SUPPLIED INFORMATION:

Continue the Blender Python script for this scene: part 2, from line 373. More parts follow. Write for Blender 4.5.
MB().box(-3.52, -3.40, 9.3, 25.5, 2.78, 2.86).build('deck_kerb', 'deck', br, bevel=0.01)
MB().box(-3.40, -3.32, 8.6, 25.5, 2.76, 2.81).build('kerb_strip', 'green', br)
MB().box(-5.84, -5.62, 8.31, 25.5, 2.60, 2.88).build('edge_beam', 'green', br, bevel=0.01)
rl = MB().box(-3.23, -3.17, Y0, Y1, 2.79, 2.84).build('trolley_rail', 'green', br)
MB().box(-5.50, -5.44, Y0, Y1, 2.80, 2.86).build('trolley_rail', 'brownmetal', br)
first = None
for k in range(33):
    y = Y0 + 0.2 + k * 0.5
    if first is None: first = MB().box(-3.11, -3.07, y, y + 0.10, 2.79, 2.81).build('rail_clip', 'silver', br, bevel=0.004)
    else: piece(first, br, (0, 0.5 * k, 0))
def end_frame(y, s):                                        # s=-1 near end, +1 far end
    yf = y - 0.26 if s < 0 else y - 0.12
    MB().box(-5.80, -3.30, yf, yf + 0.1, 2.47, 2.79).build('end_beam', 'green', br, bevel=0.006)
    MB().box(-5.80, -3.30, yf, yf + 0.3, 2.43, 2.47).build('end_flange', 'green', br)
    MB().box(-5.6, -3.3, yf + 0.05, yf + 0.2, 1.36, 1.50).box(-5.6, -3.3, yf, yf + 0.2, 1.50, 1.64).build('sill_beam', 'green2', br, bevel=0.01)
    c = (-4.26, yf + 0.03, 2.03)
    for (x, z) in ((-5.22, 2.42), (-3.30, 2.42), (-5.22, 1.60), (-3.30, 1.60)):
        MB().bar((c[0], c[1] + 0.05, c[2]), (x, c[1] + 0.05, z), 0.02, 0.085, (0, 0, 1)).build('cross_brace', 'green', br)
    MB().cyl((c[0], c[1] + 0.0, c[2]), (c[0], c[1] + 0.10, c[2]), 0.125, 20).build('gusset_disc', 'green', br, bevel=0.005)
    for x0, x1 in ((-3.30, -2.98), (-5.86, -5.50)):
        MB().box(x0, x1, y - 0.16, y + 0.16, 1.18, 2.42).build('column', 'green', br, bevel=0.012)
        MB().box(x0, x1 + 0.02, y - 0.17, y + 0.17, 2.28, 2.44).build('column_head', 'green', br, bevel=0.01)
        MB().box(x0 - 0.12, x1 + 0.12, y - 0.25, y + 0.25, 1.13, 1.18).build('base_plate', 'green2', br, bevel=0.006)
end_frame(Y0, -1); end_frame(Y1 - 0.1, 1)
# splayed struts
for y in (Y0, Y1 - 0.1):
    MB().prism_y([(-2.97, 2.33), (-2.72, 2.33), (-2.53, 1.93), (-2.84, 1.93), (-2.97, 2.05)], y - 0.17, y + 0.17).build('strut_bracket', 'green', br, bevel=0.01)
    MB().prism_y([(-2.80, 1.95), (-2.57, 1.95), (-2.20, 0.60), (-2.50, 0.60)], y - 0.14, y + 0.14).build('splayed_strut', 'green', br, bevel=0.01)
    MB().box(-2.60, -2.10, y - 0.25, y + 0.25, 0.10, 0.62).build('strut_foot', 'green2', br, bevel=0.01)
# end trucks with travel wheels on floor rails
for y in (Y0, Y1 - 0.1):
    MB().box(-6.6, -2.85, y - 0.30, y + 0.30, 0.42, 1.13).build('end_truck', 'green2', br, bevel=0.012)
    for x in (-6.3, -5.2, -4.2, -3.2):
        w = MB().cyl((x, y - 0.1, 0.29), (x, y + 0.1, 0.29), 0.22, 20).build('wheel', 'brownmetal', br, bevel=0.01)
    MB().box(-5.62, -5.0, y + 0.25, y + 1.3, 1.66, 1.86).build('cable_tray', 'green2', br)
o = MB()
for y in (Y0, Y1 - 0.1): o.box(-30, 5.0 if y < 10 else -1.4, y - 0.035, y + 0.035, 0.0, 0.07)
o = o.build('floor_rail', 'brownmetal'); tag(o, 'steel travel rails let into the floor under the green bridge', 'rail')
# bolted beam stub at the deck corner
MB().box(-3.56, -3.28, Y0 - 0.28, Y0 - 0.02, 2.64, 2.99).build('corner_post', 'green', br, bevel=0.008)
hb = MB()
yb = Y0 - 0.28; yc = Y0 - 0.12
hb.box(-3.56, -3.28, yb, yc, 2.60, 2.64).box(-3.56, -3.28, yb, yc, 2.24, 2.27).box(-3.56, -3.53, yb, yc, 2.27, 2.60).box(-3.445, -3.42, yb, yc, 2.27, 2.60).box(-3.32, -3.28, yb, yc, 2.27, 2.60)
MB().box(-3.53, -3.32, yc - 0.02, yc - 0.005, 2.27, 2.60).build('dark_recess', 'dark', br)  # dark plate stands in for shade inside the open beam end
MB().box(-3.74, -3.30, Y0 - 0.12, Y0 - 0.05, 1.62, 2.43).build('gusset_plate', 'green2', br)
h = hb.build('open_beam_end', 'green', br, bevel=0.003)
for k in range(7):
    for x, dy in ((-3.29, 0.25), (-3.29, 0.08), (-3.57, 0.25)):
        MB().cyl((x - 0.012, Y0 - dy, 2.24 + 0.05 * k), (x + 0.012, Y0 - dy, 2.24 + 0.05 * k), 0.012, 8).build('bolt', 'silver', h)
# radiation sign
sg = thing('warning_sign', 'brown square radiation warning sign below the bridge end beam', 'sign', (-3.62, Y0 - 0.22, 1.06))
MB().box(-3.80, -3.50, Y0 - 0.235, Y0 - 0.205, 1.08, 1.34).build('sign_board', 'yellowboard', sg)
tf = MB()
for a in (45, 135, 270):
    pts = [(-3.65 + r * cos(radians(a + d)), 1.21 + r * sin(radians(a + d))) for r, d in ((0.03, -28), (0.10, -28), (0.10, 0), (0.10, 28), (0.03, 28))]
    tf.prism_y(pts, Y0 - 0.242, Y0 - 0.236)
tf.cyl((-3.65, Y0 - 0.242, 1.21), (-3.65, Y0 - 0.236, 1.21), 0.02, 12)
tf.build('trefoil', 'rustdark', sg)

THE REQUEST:
Set down the material above again, word for word.

RESULT FOR THIS EXERCISE:
Continue the Blender Python script for this scene: part 2, from line 373. More parts follow. Write for Blender 4.5.
MB().box(-3.52, -3.40, 9.3, 25.5, 2.78, 2.86).build('deck_kerb', 'deck', br, bevel=0.01)
MB().box(-3.40, -3.32, 8.6, 25.5, 2.76, 2.81).build('kerb_strip', 'green', br)
MB().box(-5.84, -5.62, 8.31, 25.5, 2.60, 2.88).build('edge_beam', 'green', br, bevel=0.01)
rl = MB().box(-3.23, -3.17, Y0, Y1, 2.79, 2.84).build('trolley_rail', 'green', br)
MB().box(-5.50, -5.44, Y0, Y1, 2.80, 2.86).build('trolley_rail', 'brownmetal', br)
first = None
for k in range(33):
    y = Y0 + 0.2 + k * 0.5
    if first is None: first = MB().box(-3.11, -3.07, y, y + 0.10, 2.79, 2.81).build('rail_clip', 'silver', br, bevel=0.004)
    else: piece(first, br, (0, 0.5 * k, 0))
def end_frame(y, s):                                        # s=-1 near end, +1 far end
    yf = y - 0.26 if s < 0 else y - 0.12
    MB().box(-5.80, -3.30, yf, yf + 0.1, 2.47, 2.79).build('end_beam', 'green', br, bevel=0.006)
    MB().box(-5.80, -3.30, yf, yf + 0.3, 2.43, 2.47).build('end_flange', 'green', br)
    MB().box(-5.6, -3.3, yf + 0.05, yf + 0.2, 1.36, 1.50).box(-5.6, -3.3, yf, yf + 0.2, 1.50, 1.64).build('sill_beam', 'green2', br, bevel=0.01)
    c = (-4.26, yf + 0.03, 2.03)
    for (x, z) in ((-5.22, 2.42), (-3.30, 2.42), (-5.22, 1.60), (-3.30, 1.60)):
        MB().bar((c[0], c[1] + 0.05, c[2]), (x, c[1] + 0.05, z), 0.02, 0.085, (0, 0, 1)).build('cross_brace', 'green', br)
    MB().cyl((c[0], c[1] + 0.0, c[2]), (c[0], c[1] + 0.10, c[2]), 0.125, 20).build('gusset_disc', 'green', br, bevel=0.005)
    for x0, x1 in ((-3.30, -2.98), (-5.86, -5.50)):
        MB().box(x0, x1, y - 0.16, y + 0.16, 1.18, 2.42).build('column', 'green', br, bevel=0.012)
        MB().box(x0, x1 + 0.02, y - 0.17, y + 0.17, 2.28, 2.44).build('column_head', 'green', br, bevel=0.01)
        MB().box(x0 - 0.12, x1 + 0.12, y - 0.25, y + 0.25, 1.13, 1.18).build('base_plate', 'green2', br, bevel=0.006)
end_frame(Y0, -1); end_frame(Y1 - 0.1, 1)
# splayed struts
for y in (Y0, Y1 - 0.1):
    MB().prism_y([(-2.97, 2.33), (-2.72, 2.33), (-2.53, 1.93), (-2.84, 1.93), (-2.97, 2.05)], y - 0.17, y + 0.17).build('strut_bracket', 'green', br, bevel=0.01)
    MB().prism_y([(-2.80, 1.95), (-2.57, 1.95), (-2.20, 0.60), (-2.50, 0.60)], y - 0.14, y + 0.14).build('splayed_strut', 'green', br, bevel=0.01)
    MB().box(-2.60, -2.10, y - 0.25, y + 0.25, 0.10, 0.62).build('strut_foot', 'green2', br, bevel=0.01)
# end trucks with travel wheels on floor rails
for y in (Y0, Y1 - 0.1):
    MB().box(-6.6, -2.85, y - 0.30, y + 0.30, 0.42, 1.13).build('end_truck', 'green2', br, bevel=0.012)
    for x in (-6.3, -5.2, -4.2, -3.2):
        w = MB().cyl((x, y - 0.1, 0.29), (x, y + 0.1, 0.29), 0.22, 20).build('wheel', 'brownmetal', br, bevel=0.01)
    MB().box(-5.62, -5.0, y + 0.25, y + 1.3, 1.66, 1.86).build('cable_tray', 'green2', br)
o = MB()
for y in (Y0, Y1 - 0.1): o.box(-30, 5.0 if y < 10 else -1.4, y - 0.035, y + 0.035, 0.0, 0.07)
o = o.build('floor_rail', 'brownmetal'); tag(o, 'steel travel rails let into the floor under the green bridge', 'rail')
# bolted beam stub at the deck corner
MB().box(-3.56, -3.28, Y0 - 0.28, Y0 - 0.02, 2.64, 2.99).build('corner_post', 'green', br, bevel=0.008)
hb = MB()
yb = Y0 - 0.28; yc = Y0 - 0.12
hb.box(-3.56, -3.28, yb, yc, 2.60, 2.64).box(-3.56, -3.28, yb, yc, 2.24, 2.27).box(-3.56, -3.53, yb, yc, 2.27, 2.60).box(-3.445, -3.42, yb, yc, 2.27, 2.60).box(-3.32, -3.28, yb, yc, 2.27, 2.60)
MB().box(-3.53, -3.32, yc - 0.02, yc - 0.005, 2.27, 2.60).build('dark_recess', 'dark', br)  # dark plate stands in for shade inside the open beam end
MB().box(-3.74, -3.30, Y0 - 0.12, Y0 - 0.05, 1.62, 2.43).build('gusset_plate', 'green2', br)
h = hb.build('open_beam_end', 'green', br, bevel=0.003)
for k in range(7):
    for x, dy in ((-3.29, 0.25), (-3.29, 0.08), (-3.57, 0.25)):
        MB().cyl((x - 0.012, Y0 - dy, 2.24 + 0.05 * k), (x + 0.012, Y0 - dy, 2.24 + 0.05 * k), 0.012, 8).build('bolt', 'silver', h)
# radiation sign
sg = thing('warning_sign', 'brown square radiation warning sign below the bridge end beam', 'sign', (-3.62, Y0 - 0.22, 1.06))
MB().box(-3.80, -3.50, Y0 - 0.235, Y0 - 0.205, 1.08, 1.34).build('sign_board', 'yellowboard', sg)
tf = MB()
for a in (45, 135, 270):
    pts = [(-3.65 + r * cos(radians(a + d)), 1.21 + r * sin(radians(a + d))) for r, d in ((0.03, -28), (0.10, -28), (0.10, 0), (0.10, 28), (0.03, 28))]
    tf.prism_y(pts, Y0 - 0.242, Y0 - 0.236)
tf.cyl((-3.65, Y0 - 0.242, 1.21), (-3.65, Y0 - 0.236, 1.21), 0.02, 12)
tf.build('trefoil', 'rustdark', sg)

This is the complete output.